◆ **What you should do**:
Print, exactly as written, every line from the first line of the records below through the line containing "letters(lo, [(('STREET FOOD", and nothing further.

** BEGIN Provided information **

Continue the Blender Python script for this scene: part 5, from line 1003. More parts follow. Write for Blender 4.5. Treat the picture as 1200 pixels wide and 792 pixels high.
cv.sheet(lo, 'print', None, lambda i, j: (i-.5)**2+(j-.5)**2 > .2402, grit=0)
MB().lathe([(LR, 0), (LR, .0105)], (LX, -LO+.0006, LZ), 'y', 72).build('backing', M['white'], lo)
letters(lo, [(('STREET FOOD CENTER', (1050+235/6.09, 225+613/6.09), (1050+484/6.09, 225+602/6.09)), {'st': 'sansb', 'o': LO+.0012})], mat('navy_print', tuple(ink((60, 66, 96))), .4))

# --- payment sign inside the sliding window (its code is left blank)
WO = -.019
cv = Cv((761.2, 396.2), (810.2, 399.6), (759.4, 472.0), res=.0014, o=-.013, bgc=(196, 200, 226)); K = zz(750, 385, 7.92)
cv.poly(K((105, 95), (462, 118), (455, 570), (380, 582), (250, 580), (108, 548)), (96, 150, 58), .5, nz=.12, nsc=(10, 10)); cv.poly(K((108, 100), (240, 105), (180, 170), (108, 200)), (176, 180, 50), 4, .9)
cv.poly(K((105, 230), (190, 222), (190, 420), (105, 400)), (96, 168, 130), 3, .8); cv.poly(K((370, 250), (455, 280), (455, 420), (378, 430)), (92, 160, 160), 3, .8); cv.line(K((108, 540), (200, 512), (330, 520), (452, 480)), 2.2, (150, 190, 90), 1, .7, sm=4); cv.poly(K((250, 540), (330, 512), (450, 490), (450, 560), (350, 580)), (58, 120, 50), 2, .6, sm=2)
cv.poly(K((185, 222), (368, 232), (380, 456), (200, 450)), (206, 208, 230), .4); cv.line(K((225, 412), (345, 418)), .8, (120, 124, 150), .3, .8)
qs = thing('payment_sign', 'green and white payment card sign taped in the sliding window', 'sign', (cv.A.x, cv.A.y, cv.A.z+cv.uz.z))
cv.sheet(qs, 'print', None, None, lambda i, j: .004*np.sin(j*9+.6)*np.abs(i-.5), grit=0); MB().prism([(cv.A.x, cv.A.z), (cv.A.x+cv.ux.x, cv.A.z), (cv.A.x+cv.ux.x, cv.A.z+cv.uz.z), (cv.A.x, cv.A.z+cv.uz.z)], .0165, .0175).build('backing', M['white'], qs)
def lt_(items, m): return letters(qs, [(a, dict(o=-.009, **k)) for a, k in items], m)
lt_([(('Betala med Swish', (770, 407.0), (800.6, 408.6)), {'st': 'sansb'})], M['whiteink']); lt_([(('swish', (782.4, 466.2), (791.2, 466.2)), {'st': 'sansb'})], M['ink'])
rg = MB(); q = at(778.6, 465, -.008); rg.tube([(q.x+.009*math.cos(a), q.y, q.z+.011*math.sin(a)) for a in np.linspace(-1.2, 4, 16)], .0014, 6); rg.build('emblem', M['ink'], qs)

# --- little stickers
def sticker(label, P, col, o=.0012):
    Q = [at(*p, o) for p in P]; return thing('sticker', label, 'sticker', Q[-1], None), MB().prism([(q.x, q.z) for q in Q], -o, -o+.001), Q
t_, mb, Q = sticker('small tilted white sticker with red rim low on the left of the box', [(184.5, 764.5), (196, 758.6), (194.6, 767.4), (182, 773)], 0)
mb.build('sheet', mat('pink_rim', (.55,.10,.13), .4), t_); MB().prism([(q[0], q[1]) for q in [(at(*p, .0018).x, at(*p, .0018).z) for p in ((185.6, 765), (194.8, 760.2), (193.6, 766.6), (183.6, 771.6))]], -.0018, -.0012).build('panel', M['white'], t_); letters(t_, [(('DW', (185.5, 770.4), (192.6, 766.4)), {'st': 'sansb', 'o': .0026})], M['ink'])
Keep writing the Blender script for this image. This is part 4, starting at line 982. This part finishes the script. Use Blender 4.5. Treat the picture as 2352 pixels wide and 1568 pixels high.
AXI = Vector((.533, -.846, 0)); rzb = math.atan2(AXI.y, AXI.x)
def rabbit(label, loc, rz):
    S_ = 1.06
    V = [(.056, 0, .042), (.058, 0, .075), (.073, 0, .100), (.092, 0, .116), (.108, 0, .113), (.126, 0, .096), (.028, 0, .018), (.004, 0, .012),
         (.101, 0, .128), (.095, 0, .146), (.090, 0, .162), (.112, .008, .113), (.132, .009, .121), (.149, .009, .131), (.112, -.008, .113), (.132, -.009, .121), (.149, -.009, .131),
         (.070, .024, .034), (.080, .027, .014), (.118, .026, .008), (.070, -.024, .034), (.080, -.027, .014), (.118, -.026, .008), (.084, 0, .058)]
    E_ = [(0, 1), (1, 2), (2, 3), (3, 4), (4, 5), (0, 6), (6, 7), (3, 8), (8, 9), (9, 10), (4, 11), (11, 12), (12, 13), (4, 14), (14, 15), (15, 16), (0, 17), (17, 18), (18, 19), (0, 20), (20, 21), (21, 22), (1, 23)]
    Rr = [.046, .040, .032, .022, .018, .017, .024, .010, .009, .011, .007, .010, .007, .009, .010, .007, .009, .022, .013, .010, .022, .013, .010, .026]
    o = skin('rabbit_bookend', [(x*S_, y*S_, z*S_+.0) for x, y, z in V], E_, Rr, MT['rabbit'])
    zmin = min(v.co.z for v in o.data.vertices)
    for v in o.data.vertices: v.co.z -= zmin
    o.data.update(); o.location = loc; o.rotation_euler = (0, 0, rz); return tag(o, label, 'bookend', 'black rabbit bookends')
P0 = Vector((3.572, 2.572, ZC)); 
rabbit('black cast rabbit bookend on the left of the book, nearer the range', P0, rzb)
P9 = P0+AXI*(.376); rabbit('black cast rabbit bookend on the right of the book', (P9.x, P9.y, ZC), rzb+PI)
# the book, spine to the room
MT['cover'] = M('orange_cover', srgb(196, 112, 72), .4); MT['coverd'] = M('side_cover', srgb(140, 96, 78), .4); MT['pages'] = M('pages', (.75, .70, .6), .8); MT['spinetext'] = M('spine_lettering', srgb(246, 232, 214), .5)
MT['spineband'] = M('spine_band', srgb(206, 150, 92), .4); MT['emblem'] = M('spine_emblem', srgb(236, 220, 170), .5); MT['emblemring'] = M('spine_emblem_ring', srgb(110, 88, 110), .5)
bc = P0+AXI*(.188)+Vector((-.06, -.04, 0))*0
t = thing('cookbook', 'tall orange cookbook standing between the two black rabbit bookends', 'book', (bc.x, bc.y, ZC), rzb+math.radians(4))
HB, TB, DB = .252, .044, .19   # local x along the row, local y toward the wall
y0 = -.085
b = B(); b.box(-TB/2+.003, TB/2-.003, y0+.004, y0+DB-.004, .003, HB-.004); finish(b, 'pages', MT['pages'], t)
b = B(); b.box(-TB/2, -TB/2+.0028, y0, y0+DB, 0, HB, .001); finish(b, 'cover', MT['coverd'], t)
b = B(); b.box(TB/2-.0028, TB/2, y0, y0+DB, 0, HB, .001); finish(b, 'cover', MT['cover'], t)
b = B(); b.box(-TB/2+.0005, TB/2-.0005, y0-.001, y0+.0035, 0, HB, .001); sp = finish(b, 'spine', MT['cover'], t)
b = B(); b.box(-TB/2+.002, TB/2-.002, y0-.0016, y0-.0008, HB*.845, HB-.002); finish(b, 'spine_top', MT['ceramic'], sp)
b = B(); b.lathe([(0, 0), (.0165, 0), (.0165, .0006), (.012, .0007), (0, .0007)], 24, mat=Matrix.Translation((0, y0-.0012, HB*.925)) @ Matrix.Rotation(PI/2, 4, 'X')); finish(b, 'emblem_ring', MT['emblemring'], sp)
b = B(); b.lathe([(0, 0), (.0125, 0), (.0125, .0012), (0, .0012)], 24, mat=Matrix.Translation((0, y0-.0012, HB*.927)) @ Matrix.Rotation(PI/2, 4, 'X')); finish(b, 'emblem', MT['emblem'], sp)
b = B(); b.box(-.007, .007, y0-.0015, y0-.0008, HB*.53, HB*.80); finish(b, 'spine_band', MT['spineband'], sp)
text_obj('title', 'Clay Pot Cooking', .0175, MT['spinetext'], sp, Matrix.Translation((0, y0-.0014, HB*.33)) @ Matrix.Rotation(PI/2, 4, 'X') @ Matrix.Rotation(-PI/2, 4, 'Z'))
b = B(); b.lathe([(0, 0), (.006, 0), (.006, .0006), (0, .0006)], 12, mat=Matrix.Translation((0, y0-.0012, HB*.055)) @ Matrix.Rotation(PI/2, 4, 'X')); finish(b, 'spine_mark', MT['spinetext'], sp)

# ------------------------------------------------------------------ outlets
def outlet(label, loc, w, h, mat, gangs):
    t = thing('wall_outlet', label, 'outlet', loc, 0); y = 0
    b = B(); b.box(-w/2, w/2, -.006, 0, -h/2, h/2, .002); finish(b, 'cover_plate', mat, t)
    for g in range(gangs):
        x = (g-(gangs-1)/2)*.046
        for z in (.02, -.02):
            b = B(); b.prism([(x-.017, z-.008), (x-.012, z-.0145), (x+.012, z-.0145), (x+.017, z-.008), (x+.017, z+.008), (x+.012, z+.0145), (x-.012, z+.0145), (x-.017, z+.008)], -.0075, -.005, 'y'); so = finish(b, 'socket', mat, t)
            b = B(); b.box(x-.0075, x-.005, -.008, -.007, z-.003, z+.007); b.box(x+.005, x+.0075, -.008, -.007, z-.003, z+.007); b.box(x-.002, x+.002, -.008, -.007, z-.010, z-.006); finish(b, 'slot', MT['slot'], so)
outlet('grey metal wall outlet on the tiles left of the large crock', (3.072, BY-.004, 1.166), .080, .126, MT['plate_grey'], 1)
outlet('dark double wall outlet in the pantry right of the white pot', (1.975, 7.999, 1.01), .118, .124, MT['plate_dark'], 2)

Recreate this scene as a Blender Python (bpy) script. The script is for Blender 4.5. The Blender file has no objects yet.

** END Provided information **

◆ **Complete output**:
Continue the Blender Python script for this scene: part 5, from line 1003. More parts follow. Write for Blender 4.5. Treat the picture as 1200 pixels wide and 792 pixels high.
cv.sheet(lo, 'print', None, lambda i, j: (i-.5)**2+(j-.5)**2 > .2402, grit=0)
MB().lathe([(LR, 0), (LR, .0105)], (LX, -LO+.0006, LZ), 'y', 72).build('backing', M['white'], lo)
letters(lo, [(('STREET FOOD CENTER', (1050+235/6.09, 225+613/6.09), (1050+484/6.09, 225+602/6.09)), {'st': 'sansb', 'o': LO+.0012})], mat('navy_print', tuple(ink((60, 66, 96))), .4))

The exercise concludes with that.